24 Temmuz 1923’te imzalanan Lozan Barış Antlaşması, genç Türkiye Cumhuriyeti’nin kuruluş senedi ve büyük bir diplomatik zaferi olarak tarihe geçmiştir. Osmanlı İmparatorluğu’nun küllerinden doğan genç Türk Devleti, bu antlaşma ile onurlu bir şekilde bağımsızlığını ve özgürlüğünü uluslararası topluma kabul ettiren dünyadaki tek ülke olma özelliğini taşır. Emperyalizme karşı verilen ‘Kurtuluş ve Kuruluş’ savaşının bu kritik diplomatik aşamasında, Lozan’da yaşananları inceleyelim.

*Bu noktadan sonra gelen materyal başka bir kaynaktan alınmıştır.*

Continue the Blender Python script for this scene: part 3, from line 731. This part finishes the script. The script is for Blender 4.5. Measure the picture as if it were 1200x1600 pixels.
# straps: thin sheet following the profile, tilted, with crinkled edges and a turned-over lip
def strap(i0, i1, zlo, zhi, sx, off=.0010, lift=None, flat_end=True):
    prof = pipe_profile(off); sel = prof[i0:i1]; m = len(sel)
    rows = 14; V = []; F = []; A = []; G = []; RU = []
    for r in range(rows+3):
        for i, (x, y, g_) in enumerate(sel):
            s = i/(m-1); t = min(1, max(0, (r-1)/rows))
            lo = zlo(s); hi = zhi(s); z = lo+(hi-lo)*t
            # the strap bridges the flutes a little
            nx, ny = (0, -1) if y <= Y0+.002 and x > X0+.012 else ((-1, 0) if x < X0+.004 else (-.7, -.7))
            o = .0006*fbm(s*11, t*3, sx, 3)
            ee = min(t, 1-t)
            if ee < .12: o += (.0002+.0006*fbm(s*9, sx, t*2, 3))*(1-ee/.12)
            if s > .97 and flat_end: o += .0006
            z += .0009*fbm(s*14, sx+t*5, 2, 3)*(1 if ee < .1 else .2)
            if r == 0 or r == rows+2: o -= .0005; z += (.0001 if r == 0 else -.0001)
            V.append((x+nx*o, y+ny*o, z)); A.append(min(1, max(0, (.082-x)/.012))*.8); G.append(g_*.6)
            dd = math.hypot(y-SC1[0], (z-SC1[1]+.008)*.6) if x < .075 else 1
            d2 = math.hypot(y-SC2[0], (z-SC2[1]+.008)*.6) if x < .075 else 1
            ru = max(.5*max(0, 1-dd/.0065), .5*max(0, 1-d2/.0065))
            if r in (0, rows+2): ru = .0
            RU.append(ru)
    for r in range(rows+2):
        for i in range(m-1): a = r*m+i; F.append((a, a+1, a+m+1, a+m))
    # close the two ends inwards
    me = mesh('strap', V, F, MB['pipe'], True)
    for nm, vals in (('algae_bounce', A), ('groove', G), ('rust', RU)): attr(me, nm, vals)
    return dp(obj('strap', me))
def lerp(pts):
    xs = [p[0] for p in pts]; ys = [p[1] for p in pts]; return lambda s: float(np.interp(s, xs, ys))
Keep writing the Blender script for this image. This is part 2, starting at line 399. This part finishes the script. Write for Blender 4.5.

Garp Cephesi Komutanı İsmet Paşa, Lozan yolculuğu öncesinde Osmanlı döneminin tecrübeli bir bakanından fikir alır:
“Ben acemi bir diplomatım, sizin engin deneyimleriniz var, bana ne söyleyebilirsiniz?” diye sorar. Babıâli’den yetişmiş bu bilge şahsiyetin İsmet Paşa’ya cevabı şu olur:
“Bana akıl sorma. Ne düşünüyorsan onu yap. Bizim boynumuz Batı karşısında hep eğikti. Karşımızdakinin güçlü, bizim güçsüz olduğumuz bilinci benliğimize işlemişti. Hep alttan alırdık. Siz ise zaferin insanlarısınız.” Bu tespit, Lozan’daki duruşun temelini oluşturmuş ve Baş Delege İsmet Paşa bu özgüvenle yola çıkmıştır.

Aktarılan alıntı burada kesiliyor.